Peut également être qualifié d’insuffisance professionnelle le non-respect des délais. Par exemple un travail effectué en 7 semaines alors qu’il nécessitait qu’une semaine.
En revanche, le licenciement ne peut intervenir brutalement. Si un salarié n’a pas fait l’objet de quelconque reproche depuis qu’il travaille dans une entreprise, l’employeur ne pourra lui imputer une insuffisance professionnelle du jour au lendemain.
Critères d’appréciation
L’insuffisance professionnelle repose également sur des critères d’appréciation. Les juges prendront en compte la qualification du salarié mais également ses fonctions, son niveau de responsabilités.
Un simple employé se verra plus difficilement licencié sur ce motif puisque ses tâches sont soumis à l’approbation de ses supérieurs hiérarchiques.
Par ailleurs, les compétences du salarié étant prises en compte, un employeur ne pourra pas lui imputer une insuffisance professionnelle s’il ne lui a pas proposé une formation suite à un changement de poste ou à l’exécution de nouvelles tâches.
EXEMPLE :
Un employeur fait l’acquisition de nouveaux logiciels de comptabilité venant remplacer les anciens. Le comptable de l’entreprise ne pourra pas se voir licencié s’il fait des erreurs avec ce nouveau logiciel alors même que l’employeur ne lui a pas proposé une formation pour le maitriser. L’employeur doit donc s’assurer de l’adaptabilité de son salarié.

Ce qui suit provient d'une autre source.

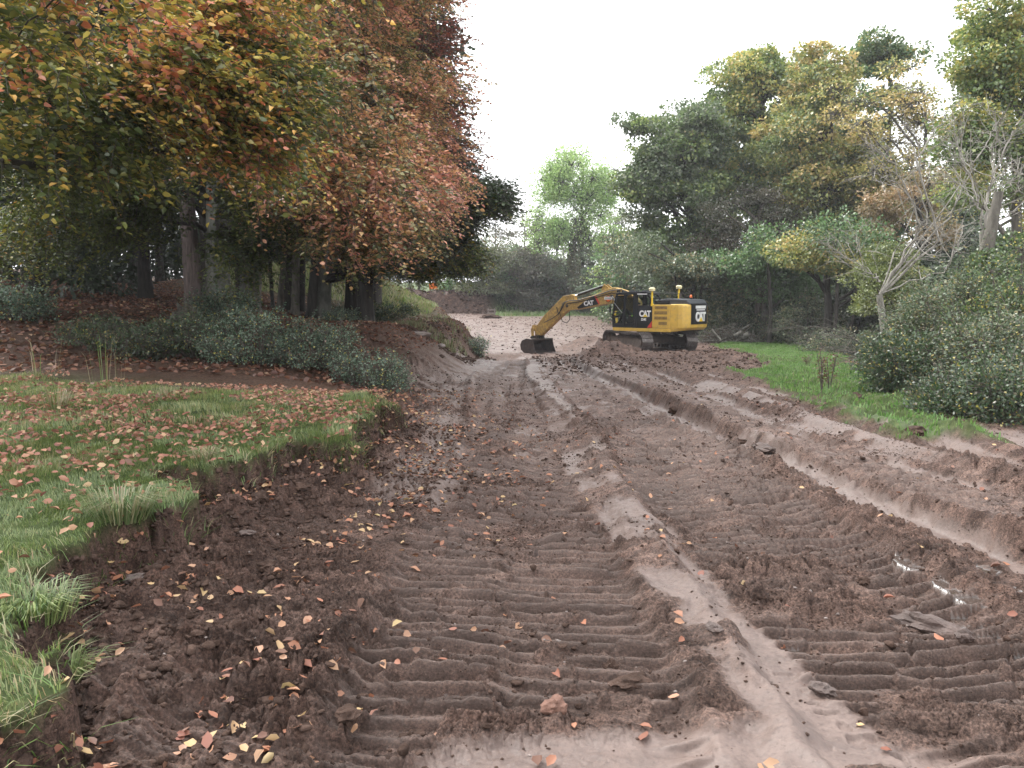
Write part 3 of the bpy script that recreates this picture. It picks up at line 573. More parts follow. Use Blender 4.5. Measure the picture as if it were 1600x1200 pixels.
big_beech('low-sweeping beech turning yellow green, leaning forked trunk at the end of the wood', None, (-8.1, 34.6), 10, .36, rowsF, 4000, 12, .12, .082, .7, .3, YG, M_BEECH, .12, 7, (-8, 35, 4), lambda A: .5 + 0 * A[:, 0], six=False, nclump=45, crad=.8, lean=(.9, 0))

# trunks of the wood with a closed dark canopy above
def plain_trunk(name, label, px, py, d, wpx, lean, h, barkmat, canopy, group=None, fork=0, cz=None, cn=9000, pal=None, cr=3.6, low=4.0):
    x = (px - 800) / FPX * d; y = d; z = G(x, y) - .12; r0 = wpx * d / FPX / 2
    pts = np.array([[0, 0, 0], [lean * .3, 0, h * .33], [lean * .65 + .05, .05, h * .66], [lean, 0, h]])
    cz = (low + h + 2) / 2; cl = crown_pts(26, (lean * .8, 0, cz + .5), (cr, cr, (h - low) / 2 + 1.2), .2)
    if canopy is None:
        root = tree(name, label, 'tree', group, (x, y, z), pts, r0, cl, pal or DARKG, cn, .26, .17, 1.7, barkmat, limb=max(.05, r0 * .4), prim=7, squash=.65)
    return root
plain_trunk('larch_tree', 'tall tree with thick ridged purplish-brown trunk, left of the smooth grey trunk', 307, 506, 26.0, 27, -.55, 14, M_CONIFER, None, cn=9000)
plain_trunk('beech_tree', 'dark trunk standing close between the ridged brown trunk and the smooth grey trunk', 327, 497, 28.5, 17, -.1, 14, M_DARKBARK, None)
for i, (px, py, d, wd_, ln_, lb) in enumerate([
    (228, 452, 42, 24, .1, 'dark upright trunk standing back in the wood left of the ridged brown trunk'),
    (213, 450, 46, 14, -.2, 'thin dark trunk beside the upright dark trunk at the back of the wood'),
    (120, 452, 44, 20, .2, 'dark trunk far back behind the yew foliage at the left'),
    (255, 450, 50, 13, 0, 'slim shadowed trunk directly left of the ridged brown trunk'),
    (388, 496, 30, 11, .5, 'grey trunk leaning left of a second trunk behind the hanging yellow leaves'),
    (401, 497, 30, 14, 1.1, 'grey trunk bending right behind the hanging yellow leaves'),
    (428, 486, 36, 6, -.4, 'thinnest crooked stem in the gap of the wood'),
    (437, 486, 35, 9, 1.6, 'crooked grey stem leaning to the right behind the thinnest stem'),
    (452, 487, 36, 14, .5, 'dark stem left of the pale-footed trunk'),
    (462, 494, 34, 13, .4, 'trunk with a pale grey foot in the middle of the row of trunks'),
    (473, 493, 37, 10, .5, 'slim dark trunk just right of the pale-footed trunk'),
    (487, 497, 34, 15, 1.5, 'dark trunk leaning right beside the forked end trunk'),
    (502, 499, 35.5, 10, .9, 'narrow leaning trunk nearest the forked end trunk')]):
    plain_trunk('beech_tree', lb, px, py, d, wd_, ln_, 10 + 2 * (i % 3), M_DARKBARK if i in (0, 1, 2, 3, 6, 8, 10, 11) else M_GREYBARK, None, 'trunks of the beech wood', cn=4200, cr=3.4, low=4.6 if px > 380 else 3.6)
# dark evergreens that close the wood behind
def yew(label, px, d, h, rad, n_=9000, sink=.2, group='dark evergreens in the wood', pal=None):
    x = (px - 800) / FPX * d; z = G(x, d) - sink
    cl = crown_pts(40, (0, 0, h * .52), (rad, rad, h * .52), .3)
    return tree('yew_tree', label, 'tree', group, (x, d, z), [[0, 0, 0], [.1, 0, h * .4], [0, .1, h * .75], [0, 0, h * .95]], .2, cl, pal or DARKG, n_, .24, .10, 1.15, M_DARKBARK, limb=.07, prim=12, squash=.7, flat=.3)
y0 = None
YEWS = [(-60, 24, 8.5, 3.4, 'dark evergreen at the far left edge behind the grass'), (60, 27, 8, 3.2, 'dark feathery evergreen over the litter at the left'), (150, 33, 9, 3.6, 'blackish evergreen between the left foliage and the back trunks'),
        (-150, 36, 11, 5, 'deep evergreen filling the left edge of the wood'), (20, 44, 12, 6, 'tall blackish evergreen at the back left of the wood'), (190, 56, 12, 7, 'broad dark evergreen closing the back of the wood behind the upright dark trunk'),
        (330, 58, 12, 7, 'dark evergreen behind the paired lit trunks'), (430, 56, 11, 5, 'dark evergreen filling the gaps between the crooked stems'), (500, 58, 10, 3.6, 'dark evergreen behind the leaning trunks at the end of the wood'),
        (100, 66, 15, 8, 'tallest evergreen beyond the left of the wood'), (280, 74, 16, 8, 'tall evergreen beyond the middle of the wood'), (-60, 56, 14, 7, 'evergreen mass beyond the left edge of the wood'), (460, 76, 14, 5.5, 'tall evergreen beyond the right of the wood')]
for px, d, h, rad, lb in YEWS: yew(lb, px, d, h, rad, int(5000 + 160 * h * rad))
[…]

Distinction insuffisance professionnelle/Insuffisance de résultat
La distinction est importante car l’insuffisance de résultat seule n’est pas un motif de licenciement.
Cette insuffisance la peut être le résultat d’une insuffisance professionnelle, mais pas systématiquement. Pour être sanctionnable, il faut qu’elle le soit.
Ainsi, un salarié qui n’atteint pas ses objectifs contractuels à cause d’une conjoncture économique défavorable dans le marché en question n’est pas sanctionnable. On ne peut pas faire peser les risques de l’économie de l’entreprise sur les salariés. En revanche l’insuffisance de résultat sera une cause réelle et sérieuse de licenciement si elle est le fruit d’une insuffisance professionnelle. Par exemple, un salarié qui a des difficultés à manger son équipe et n’atteint pas ses résultats, ou qui se rend coupable d’erreurs de gestion.
Les obligations incombant à l’employeur
Cette mesure disciplinaire reste un licenciement même si le salarié n’est pas fautif. Par conséquent, il doit s’assurer de respecter la procédure de droit commun du licenciement pour cause réelle et sérieuse.
Dans un premier temps, il doit convoquer le salarié à un entretien préalable par lettre recommandé. Celui-ci précise le motif du licenciement envisagé. C’est obligatoire. Néanmoins, contrairement aux autres motifs de licenciement pour lesquels la lettre de licenciement doit être circonstanciée, il suffit à l'employeur d'invoquer le grief d'insuffisance professionnelle.
Par ailleurs, la charge de la preuve incombe au demandeur (article 1353 code civil, anciennement 1315). C’est-à-dire que c’est votre patron qui devra rapporter les faits précis et vérifiables qui prouvent l’existence de cette insuffisance. Ils doivent incomber au salarié. C’est-à-dire que c’est entièrement dû à votre personne et que l’employeur n’y est pour rien. Par exemple, il pourra prouver cela en montrant qu’il vous a bien dispensé d’une formation.
CONCLUSION :
Ce licenciement non fautif peut s’avérer cruel pour le salarié au même titre que le licenciement pour motif économique. Néanmoins, il faudra s’assurer que l’employeur ne profite pas de sa position dominante et rapporte bien les faits imputables au salarié qui prouve cette insuffisance professionnelle.